Jorrie said:
I have some difficulty convincing myself that Don's cable setup, with cable propagation speed less than c, measures the two-way speed of light. Here's how far I got.
His two cables are of arbitrarily, identical lengths, which I define as 1 distance unit and define time so that the 2-way speed of light comes out at c. I then assume that the 1-way speed of light may be c' (outbound) and c'' (inbound) and that the signal speed in the cables is equivalent to a refraction index n, so that
(1) 1/c' + 1/c'' = 2/c (vacuum) and: n/c' + n/c'' = 2n/c (cables).
The time differential that Don measures on his oscilloscope:
(2) \Delta T = 1/c' + n/c'' - n/(2c') - n/(2c'') = 1/c' - n/(2c') + n/(2c'')
This correlates with the 2-way speed of light in vacuum only if n = 1; e.g. if n = 2, then \Delta T = 1/c''.
Or am I making a wrong assumption somewhere?
You're not making a "wrong" assumption but you are making assumptions that hide the fact that Don's method is measuring the two-way propagation of light for the last half of the trip and calling it the one-way propagation for the entire trip.
That is why I asked you to use cables that propagate an electrical signal the same as light in free space along a parallel path. This is something that can be measured without resorting to clock synchronization or identifying how long that propagation took or what the speed of the light or electrical signal are, just like we can measure that the propagation of light is independent of the speed of the source. See the section called "Experiments that can be done on the one-way speed of light" in the wikipedia article on the
one-way speed of light that I referred you to in post #2.
That is also why I asked you to not attempt to identify the length of the cables or the distance between the source and the target. All we care about is that the observer is at the midpoint and that the two cables add up to that distance.

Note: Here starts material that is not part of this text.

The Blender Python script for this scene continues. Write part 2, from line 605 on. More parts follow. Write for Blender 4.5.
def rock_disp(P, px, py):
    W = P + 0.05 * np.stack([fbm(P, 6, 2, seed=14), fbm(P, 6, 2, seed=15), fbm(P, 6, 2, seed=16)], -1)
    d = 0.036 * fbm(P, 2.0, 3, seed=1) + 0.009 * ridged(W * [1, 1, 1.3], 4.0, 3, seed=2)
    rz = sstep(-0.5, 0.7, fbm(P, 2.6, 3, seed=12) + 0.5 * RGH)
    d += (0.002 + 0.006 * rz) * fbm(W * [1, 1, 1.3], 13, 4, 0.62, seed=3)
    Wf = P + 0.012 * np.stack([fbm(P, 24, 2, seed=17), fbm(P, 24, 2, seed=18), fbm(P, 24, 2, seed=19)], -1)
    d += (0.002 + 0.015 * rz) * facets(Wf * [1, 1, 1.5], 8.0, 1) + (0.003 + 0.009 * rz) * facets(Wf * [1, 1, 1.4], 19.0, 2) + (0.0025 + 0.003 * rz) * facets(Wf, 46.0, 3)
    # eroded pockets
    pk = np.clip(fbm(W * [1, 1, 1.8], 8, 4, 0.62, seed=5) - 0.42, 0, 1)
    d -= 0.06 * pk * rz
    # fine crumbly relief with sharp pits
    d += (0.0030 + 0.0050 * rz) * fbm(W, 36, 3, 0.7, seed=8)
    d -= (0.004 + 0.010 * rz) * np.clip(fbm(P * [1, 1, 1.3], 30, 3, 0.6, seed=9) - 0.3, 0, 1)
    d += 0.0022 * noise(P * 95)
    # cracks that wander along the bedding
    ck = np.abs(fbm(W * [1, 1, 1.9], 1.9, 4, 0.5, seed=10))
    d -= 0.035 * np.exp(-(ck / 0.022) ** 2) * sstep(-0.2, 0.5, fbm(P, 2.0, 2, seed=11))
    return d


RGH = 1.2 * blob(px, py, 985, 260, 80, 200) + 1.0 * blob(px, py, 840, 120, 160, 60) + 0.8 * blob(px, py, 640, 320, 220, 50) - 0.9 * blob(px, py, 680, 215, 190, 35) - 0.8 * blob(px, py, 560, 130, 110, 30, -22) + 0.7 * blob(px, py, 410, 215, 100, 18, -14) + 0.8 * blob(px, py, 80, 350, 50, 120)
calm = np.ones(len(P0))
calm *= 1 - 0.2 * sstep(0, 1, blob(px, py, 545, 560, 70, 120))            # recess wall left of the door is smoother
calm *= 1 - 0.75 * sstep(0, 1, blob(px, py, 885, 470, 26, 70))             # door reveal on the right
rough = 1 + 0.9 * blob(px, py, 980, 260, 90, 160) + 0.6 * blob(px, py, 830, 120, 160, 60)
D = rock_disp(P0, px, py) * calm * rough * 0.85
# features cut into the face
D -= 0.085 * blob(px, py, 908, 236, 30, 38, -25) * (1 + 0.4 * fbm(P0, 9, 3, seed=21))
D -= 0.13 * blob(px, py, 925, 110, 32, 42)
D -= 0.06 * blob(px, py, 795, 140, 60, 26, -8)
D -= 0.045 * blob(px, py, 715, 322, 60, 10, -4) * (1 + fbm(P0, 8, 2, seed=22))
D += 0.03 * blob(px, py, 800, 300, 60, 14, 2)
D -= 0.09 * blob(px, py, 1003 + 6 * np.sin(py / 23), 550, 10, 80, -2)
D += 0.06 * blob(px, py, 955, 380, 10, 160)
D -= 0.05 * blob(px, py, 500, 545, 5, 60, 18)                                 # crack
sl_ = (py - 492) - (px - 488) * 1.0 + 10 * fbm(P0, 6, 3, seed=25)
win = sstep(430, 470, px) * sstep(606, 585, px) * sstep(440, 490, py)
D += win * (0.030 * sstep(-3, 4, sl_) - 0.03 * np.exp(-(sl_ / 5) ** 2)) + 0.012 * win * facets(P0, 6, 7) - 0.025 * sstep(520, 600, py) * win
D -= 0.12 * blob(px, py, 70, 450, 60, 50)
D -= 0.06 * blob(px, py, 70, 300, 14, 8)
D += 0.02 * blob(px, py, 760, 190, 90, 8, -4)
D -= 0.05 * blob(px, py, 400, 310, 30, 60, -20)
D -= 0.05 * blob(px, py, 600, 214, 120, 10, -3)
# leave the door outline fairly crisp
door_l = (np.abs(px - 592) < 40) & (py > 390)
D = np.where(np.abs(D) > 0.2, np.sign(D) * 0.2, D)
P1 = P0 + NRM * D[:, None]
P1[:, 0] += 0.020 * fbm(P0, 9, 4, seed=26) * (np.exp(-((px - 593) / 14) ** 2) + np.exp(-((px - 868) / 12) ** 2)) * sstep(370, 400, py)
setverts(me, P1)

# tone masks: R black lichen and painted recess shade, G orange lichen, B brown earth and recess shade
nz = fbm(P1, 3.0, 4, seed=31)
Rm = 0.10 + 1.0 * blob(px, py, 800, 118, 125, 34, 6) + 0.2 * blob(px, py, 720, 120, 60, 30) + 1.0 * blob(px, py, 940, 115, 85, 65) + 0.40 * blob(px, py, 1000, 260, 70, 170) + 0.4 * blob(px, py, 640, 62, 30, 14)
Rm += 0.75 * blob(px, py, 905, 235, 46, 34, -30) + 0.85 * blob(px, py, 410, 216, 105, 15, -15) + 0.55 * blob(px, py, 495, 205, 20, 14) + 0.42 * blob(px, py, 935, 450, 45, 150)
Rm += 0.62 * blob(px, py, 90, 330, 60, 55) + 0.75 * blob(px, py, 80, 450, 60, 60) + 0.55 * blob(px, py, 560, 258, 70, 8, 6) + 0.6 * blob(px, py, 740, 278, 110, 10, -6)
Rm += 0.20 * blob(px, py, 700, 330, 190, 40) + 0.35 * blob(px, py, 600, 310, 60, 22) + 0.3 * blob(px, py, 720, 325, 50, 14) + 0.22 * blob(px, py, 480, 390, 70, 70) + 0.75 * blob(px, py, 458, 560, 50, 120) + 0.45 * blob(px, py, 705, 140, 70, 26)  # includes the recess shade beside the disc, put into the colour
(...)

That is also why I asked you not to attempt to identify the speed of the round trip for light or the electrical signals. Instead, I asked you to only make a measurement of a time interval by a single timing device located at a single position with identifiable stimuli, namely when the observer sees the light and electrical signals after they propagate from the source and when the observer sees the light and electrical signals after they propagate from the target.
All I'm trying to get you to recognize, which you already agreed to, is that there is no difference between making the timing measurement with light or with cables. And you already agreed that with light, it is a two-way measurement of the last half of the distance.
Now if you want to understand the problem taking advantage of a hundred years of experience with physics then I suggest a different approach. Set up the problem in a single Inertial Reference Frame and establish the coordinate times for each event: the emission of the light at the source, the arrival of the light at the observer when he starts his timer, the arrival of the light at the target when the reflection and return starts, and the arrival of the reflected light back at the observer when he stops his timer. In this IRF, the propagation of light is defined to be c.
Now transform the scenario into another IRF moving at some high speed with respect to the first IRF. You will see that the new time coordinates
for the same events do not show equal time intervals for each direction.
For example, let's say that the source and start of the experiment are at the origin of the IRF's and the observer is located at x=0.5 and the target is at x=1 in the first IRF. Here are the coordinates of the events for the first IRF:
Start of light: x=0 t=0
Light reaches observer: x=0.5 t=0.5
Light reaches target: x=1 t=1
Reflected light reaches observer: x=0.5 t=1.5
Now transform the
time coordinates of these events into an IRF traveling at 0.6c with respect to the first IRF:
Start of light: t=0
Light reaches observer: t=0.25
Light reaches target: t=0.5
Reflected light reaches observer: t=1.5
The difference between the time coordinates of the light reaching the observer and the reflected light reaching the observer is 1.25. This is partitioned into 0.25 for the light to get from the observer to the target and 1.0 for the reflected light to get from the target back to the observer.
Now when traveling at 0.6c, gamma is 1.25, so the observer's clock is time dilated by that factor so that when he measures the time for the light to make its trip from him to the target and back, his clock will advance by 1 unit, just like it did in the first IRF. He cannot tell that the light got to the target in one quarter of the time that the light took to get back from the target to himself.
Now if you understand this explanation, you can go ahead and repeat it for cables that propagate signals identically to light or at some reduced rate.
[George: prepare yourself for the barrage of criticism that you are mixing coordinates from two different IRF's.] Ok, I'm prepared.